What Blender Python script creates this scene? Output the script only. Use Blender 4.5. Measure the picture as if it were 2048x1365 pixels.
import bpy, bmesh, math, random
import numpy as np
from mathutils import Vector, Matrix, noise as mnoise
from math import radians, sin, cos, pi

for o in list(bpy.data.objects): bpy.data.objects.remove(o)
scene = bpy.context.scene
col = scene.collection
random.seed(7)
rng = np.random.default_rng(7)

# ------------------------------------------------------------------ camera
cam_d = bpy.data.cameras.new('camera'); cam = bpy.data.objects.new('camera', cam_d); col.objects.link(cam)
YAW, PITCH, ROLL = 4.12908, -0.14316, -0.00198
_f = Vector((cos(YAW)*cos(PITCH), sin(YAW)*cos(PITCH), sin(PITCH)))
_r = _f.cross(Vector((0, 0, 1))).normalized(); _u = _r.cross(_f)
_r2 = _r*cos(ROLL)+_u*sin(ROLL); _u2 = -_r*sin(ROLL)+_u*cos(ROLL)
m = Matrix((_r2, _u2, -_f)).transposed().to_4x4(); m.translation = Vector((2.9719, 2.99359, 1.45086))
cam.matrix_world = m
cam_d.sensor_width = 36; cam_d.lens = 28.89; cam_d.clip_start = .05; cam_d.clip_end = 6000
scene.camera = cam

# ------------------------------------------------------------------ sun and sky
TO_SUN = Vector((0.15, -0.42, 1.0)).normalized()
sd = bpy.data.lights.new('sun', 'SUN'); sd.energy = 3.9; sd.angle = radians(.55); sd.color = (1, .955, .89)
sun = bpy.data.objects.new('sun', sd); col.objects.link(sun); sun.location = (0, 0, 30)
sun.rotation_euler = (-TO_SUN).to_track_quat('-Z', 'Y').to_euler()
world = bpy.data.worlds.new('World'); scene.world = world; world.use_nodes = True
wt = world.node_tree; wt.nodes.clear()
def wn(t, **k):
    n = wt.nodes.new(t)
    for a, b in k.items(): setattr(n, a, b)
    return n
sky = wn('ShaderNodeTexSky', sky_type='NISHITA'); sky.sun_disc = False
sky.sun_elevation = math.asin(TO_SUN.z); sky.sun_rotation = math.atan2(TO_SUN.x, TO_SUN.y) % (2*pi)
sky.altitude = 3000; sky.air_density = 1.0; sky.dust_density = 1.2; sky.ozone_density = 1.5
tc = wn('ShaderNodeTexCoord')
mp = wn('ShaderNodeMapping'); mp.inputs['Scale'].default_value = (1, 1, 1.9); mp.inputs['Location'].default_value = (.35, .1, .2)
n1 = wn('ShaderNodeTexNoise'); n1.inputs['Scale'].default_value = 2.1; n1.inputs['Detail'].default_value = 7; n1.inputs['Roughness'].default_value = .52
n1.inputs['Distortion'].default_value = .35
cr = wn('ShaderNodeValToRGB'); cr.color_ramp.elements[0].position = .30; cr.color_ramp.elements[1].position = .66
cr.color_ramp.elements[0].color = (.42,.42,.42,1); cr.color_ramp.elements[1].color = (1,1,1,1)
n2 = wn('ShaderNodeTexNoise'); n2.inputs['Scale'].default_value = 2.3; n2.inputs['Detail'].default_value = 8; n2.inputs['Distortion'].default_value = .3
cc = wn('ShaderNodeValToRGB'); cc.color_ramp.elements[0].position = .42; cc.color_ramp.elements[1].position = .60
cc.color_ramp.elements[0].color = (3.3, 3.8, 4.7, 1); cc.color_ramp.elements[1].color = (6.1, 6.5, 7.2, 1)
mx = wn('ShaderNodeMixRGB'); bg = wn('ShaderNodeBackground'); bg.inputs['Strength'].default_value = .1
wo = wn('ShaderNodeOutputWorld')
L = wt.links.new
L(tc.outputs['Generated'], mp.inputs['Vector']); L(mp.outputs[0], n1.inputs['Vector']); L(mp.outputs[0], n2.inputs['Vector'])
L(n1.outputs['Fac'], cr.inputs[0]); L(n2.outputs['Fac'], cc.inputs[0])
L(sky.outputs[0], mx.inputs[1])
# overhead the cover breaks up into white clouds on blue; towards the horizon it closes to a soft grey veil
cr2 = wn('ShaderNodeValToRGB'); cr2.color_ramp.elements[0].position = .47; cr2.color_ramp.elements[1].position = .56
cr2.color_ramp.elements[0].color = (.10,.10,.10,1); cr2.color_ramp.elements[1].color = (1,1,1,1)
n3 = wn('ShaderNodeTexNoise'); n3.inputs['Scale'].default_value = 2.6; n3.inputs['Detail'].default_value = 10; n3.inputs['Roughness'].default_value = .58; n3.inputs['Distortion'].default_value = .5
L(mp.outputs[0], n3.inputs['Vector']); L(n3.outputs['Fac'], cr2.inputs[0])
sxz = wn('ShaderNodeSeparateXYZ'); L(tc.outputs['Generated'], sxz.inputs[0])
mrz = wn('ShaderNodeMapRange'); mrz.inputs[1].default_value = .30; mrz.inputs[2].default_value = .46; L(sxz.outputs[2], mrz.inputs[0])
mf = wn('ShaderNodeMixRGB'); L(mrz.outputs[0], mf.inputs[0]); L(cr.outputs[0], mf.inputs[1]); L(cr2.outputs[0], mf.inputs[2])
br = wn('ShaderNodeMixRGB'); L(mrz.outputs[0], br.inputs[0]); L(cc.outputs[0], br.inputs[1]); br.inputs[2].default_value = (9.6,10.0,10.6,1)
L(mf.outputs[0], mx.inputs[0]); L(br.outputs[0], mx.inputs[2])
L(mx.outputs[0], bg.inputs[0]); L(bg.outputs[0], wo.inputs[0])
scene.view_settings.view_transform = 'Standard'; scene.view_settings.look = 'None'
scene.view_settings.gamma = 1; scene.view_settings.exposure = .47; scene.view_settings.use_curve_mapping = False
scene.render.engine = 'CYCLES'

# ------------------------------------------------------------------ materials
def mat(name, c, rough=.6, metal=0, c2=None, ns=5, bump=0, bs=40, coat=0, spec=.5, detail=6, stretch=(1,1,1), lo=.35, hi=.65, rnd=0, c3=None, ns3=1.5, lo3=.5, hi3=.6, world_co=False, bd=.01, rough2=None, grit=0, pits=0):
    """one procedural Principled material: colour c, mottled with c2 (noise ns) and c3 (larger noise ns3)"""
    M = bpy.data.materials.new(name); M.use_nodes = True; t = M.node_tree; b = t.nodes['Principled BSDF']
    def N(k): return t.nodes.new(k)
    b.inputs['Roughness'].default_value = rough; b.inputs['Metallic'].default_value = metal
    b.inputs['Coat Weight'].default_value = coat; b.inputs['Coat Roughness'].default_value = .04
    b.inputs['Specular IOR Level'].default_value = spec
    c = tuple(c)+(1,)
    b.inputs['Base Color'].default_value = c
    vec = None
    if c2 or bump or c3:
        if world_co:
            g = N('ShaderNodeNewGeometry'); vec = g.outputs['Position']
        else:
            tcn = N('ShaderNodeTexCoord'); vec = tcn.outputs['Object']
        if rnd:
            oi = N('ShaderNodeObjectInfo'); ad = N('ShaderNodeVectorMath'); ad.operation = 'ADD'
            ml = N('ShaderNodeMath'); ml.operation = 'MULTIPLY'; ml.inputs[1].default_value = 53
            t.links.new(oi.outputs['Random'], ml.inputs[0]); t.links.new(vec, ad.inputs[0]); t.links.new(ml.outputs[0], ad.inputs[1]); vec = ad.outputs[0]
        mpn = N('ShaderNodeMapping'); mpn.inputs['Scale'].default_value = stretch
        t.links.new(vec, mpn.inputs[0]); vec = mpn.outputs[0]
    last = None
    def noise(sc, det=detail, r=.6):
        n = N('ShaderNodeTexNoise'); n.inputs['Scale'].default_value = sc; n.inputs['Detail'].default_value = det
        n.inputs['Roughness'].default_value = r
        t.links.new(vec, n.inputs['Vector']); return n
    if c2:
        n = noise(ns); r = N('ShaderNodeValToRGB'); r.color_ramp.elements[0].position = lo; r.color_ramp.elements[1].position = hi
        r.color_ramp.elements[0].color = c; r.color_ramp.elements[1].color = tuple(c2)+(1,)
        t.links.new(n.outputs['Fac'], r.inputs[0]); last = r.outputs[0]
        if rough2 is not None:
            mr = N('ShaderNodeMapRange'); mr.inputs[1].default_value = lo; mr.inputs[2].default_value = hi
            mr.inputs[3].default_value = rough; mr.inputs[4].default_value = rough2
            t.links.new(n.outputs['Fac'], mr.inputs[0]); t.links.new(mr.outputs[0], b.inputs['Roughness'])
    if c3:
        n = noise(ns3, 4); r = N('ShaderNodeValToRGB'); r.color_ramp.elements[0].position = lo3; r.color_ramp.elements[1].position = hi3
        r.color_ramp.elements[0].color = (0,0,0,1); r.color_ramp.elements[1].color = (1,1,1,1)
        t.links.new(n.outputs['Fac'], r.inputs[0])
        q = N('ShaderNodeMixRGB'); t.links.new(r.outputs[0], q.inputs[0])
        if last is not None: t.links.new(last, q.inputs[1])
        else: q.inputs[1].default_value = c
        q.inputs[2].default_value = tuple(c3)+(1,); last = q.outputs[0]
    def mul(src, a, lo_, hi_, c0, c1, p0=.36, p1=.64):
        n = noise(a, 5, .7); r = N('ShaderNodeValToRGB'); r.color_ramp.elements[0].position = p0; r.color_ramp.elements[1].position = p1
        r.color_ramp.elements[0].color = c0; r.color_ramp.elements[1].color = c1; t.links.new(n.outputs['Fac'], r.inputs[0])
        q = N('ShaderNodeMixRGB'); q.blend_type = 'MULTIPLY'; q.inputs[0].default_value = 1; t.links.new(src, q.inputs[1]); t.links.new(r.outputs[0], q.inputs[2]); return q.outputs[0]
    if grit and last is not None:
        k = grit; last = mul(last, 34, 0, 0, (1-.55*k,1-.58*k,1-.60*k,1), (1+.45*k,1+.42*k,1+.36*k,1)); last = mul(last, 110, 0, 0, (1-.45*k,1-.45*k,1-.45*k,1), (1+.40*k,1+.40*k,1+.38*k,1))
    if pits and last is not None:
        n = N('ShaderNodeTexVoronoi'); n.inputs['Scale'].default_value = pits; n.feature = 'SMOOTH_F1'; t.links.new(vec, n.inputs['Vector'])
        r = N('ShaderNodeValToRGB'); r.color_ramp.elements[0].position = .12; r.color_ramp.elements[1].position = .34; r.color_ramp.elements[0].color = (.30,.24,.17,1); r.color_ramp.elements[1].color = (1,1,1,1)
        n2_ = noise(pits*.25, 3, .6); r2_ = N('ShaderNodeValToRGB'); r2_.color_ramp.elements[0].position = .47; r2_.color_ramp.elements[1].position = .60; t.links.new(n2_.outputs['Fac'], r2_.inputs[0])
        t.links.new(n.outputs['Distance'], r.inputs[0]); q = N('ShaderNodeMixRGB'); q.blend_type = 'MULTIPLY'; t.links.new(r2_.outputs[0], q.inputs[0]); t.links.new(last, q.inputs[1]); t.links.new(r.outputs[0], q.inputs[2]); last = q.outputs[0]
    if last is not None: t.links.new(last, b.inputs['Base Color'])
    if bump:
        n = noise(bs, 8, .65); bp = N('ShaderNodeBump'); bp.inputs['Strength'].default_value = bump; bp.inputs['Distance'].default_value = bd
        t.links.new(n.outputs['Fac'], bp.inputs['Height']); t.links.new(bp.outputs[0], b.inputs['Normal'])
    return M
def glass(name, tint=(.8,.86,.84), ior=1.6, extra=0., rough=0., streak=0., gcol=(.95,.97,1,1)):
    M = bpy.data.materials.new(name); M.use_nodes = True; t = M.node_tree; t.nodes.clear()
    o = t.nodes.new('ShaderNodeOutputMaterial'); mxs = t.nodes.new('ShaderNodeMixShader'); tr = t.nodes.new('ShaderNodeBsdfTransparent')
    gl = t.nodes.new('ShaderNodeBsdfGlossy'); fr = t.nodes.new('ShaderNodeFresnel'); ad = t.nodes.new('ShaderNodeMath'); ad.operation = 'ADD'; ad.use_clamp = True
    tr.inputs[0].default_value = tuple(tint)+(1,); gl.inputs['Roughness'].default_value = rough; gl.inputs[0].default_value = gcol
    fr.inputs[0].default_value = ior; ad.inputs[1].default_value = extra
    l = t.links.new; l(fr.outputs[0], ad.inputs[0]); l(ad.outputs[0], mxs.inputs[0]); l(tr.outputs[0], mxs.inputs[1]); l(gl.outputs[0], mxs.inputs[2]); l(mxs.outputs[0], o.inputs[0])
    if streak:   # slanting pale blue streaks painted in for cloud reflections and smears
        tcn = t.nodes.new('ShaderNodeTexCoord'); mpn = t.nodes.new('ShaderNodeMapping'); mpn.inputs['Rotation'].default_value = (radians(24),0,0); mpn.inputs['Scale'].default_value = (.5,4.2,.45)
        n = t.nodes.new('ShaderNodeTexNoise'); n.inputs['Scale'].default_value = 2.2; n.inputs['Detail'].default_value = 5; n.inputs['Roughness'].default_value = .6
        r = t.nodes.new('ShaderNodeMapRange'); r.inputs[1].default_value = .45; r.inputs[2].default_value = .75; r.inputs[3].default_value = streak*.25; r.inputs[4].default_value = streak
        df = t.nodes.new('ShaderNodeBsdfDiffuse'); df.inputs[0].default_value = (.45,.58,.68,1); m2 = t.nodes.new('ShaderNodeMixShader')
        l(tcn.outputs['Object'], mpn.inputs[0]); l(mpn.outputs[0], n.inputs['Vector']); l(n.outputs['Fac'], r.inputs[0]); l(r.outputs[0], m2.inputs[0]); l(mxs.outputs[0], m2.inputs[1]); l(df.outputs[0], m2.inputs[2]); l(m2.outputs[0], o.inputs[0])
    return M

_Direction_
Take the lines above from the first through the one containing "from math import radians, sin, cos, pi" and reproduce them exactly; include nothing else.

_Task result_
What Blender Python script creates this scene? Output the script only. Use Blender 4.5. Measure the picture as if it were 2048x1365 pixels.
import bpy, bmesh, math, random
import numpy as np
from mathutils import Vector, Matrix, noise as mnoise
from math import radians, sin, cos, pi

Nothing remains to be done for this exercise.